[START OF INPUT RECORDS]

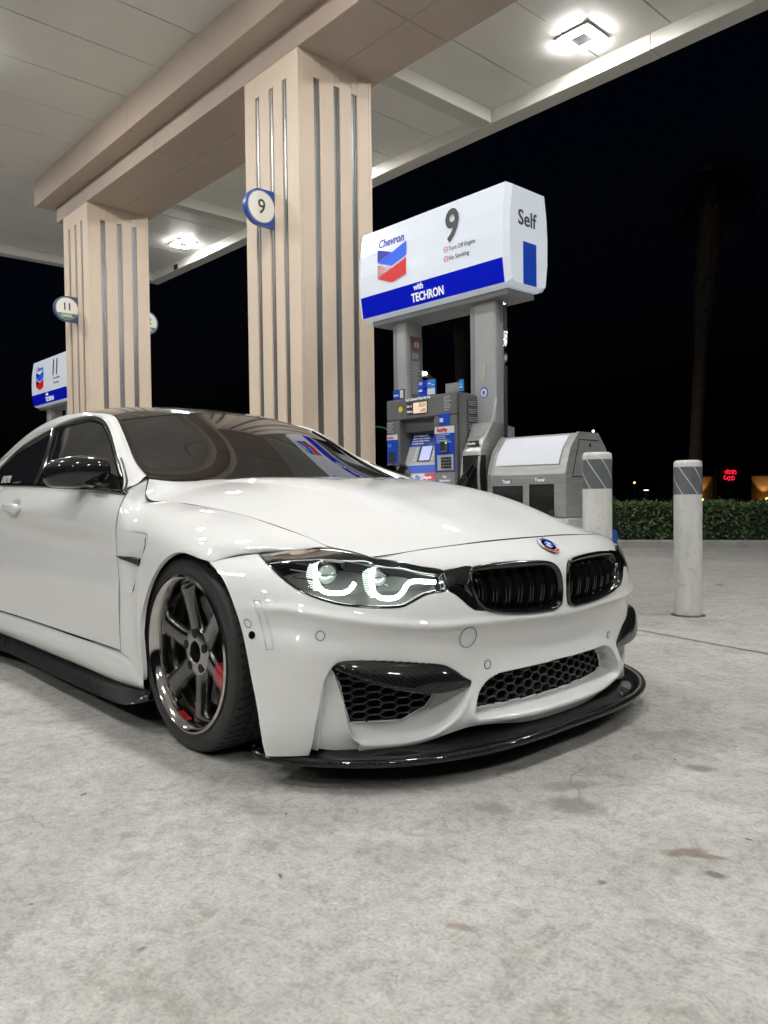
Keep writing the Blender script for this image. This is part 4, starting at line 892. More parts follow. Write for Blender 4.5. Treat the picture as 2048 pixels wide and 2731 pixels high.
# main beam: three stepped sections with joints
bm=MB(); jb=[-8.95,-5.90,-2.30,2.2,9.2]
for a,b in zip(jb[:-1],jb[1:]):
    bm.box((a+.003,1.925,4.688),(b-.003,2.388,4.93),.004); bm.box((a+.003,2.392,4.688),(b-.003,2.868,4.93),.004)
for a,b in zip([-9.12,-6.05,-2.5,2.0],[-6.05,-2.5,2.0,9.2]):
    bm.box((a+.003,1.685,4.902),(b-.003,3.10,ZC+.01),.004)
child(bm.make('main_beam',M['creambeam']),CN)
# ---- canopy lights
M['ledp']=emat('led_panel',(1,.993,.972),LED); M['postmid']=noisy('post_mid_grey',(.20,.205,.21),(.26,.265,.27),3,(.4,.5)); M['ledbody']=noisy('light_housing',(.6,.6,.58),(.7,.7,.68),3,(.4,.5))
def clight(x,y,lab,first=[None]):
    if first[0] is None:
        r=empty('canopy_light',(x,y,ZC-.001)); h=.19
        MB().box((-h,-h,-.022),(h,h,0),.006).make('housing',M['ledbody'],r); MB().box((-.09,-.09,-.030),(.09,.09,-.022),.003).make('driver_cover',M['postmid'],r)
        for k in range(4):
            o=MB().prism([(-.135,-.172),(.135,-.172),(.075,-.098),(-.075,-.098)],-.034,-.022).make('led_panel',M['ledp'],r)
            o.data.transform(Matrix.Rotation(k*PI/2,4,'Z'))
        first[0]=r
    else:
        r=first[0].copy(); link(r); r.location=(x,y,ZC-.001)
        for c in first[0].children: d=c.copy(); link(d,r)
    tag(r,lab,'ceiling light','square canopy lights'); return r
clight(-2.05,4.52,'bright square light on the canopy underside, right of the numbered pump sign')
clight(-10.2,4.55,'bright square light on the canopy underside, seen between the two striped pillars')
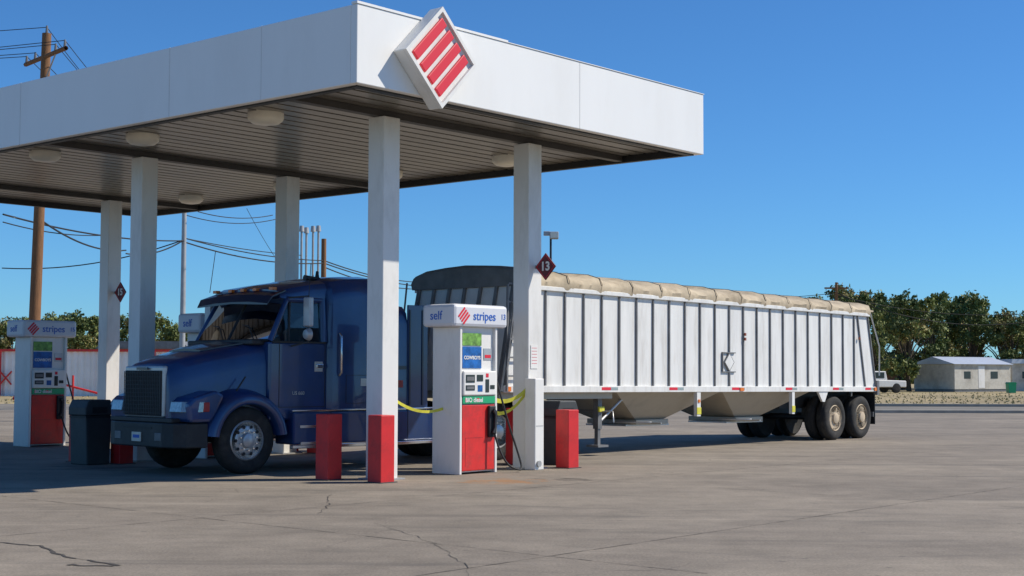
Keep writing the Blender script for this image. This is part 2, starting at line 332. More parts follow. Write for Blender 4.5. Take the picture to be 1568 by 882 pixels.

[END OF INPUT RECORDS]

### SET TASK
All of the data needs repeating exactly, but the pictures do not.

### ANSWER FOR THIS EXERCISE
Keep writing the Blender script for this image. This is part 4, starting at line 892. More parts follow. Write for Blender 4.5. Treat the picture as 2048 pixels wide and 2731 pixels high.
# main beam: three stepped sections with joints
bm=MB(); jb=[-8.95,-5.90,-2.30,2.2,9.2]
for a,b in zip(jb[:-1],jb[1:]):
    bm.box((a+.003,1.925,4.688),(b-.003,2.388,4.93),.004); bm.box((a+.003,2.392,4.688),(b-.003,2.868,4.93),.004)
for a,b in zip([-9.12,-6.05,-2.5,2.0],[-6.05,-2.5,2.0,9.2]):
    bm.box((a+.003,1.685,4.902),(b-.003,3.10,ZC+.01),.004)
child(bm.make('main_beam',M['creambeam']),CN)
# ---- canopy lights
M['ledp']=emat('led_panel',(1,.993,.972),LED); M['postmid']=noisy('post_mid_grey',(.20,.205,.21),(.26,.265,.27),3,(.4,.5)); M['ledbody']=noisy('light_housing',(.6,.6,.58),(.7,.7,.68),3,(.4,.5))
def clight(x,y,lab,first=[None]):
    if first[0] is None:
        r=empty('canopy_light',(x,y,ZC-.001)); h=.19
        MB().box((-h,-h,-.022),(h,h,0),.006).make('housing',M['ledbody'],r); MB().box((-.09,-.09,-.030),(.09,.09,-.022),.003).make('driver_cover',M['postmid'],r)
        for k in range(4):
            o=MB().prism([(-.135,-.172),(.135,-.172),(.075,-.098),(-.075,-.098)],-.034,-.022).make('led_panel',M['ledp'],r)
            o.data.transform(Matrix.Rotation(k*PI/2,4,'Z'))
        first[0]=r
    else:
        r=first[0].copy(); link(r); r.location=(x,y,ZC-.001)
        for c in first[0].children: d=c.copy(); link(d,r)
    tag(r,lab,'ceiling light','square canopy lights'); return r
clight(-2.05,4.52,'bright square light on the canopy underside, right of the numbered pump sign')
clight(-10.2,4.55,'bright square light on the canopy underside, seen between the two striped pillars')
Keep writing the Blender script for this image. This is part 2, starting at line 332. More parts follow. Write for Blender 4.5. Take the picture to be 1568 by 882 pixels.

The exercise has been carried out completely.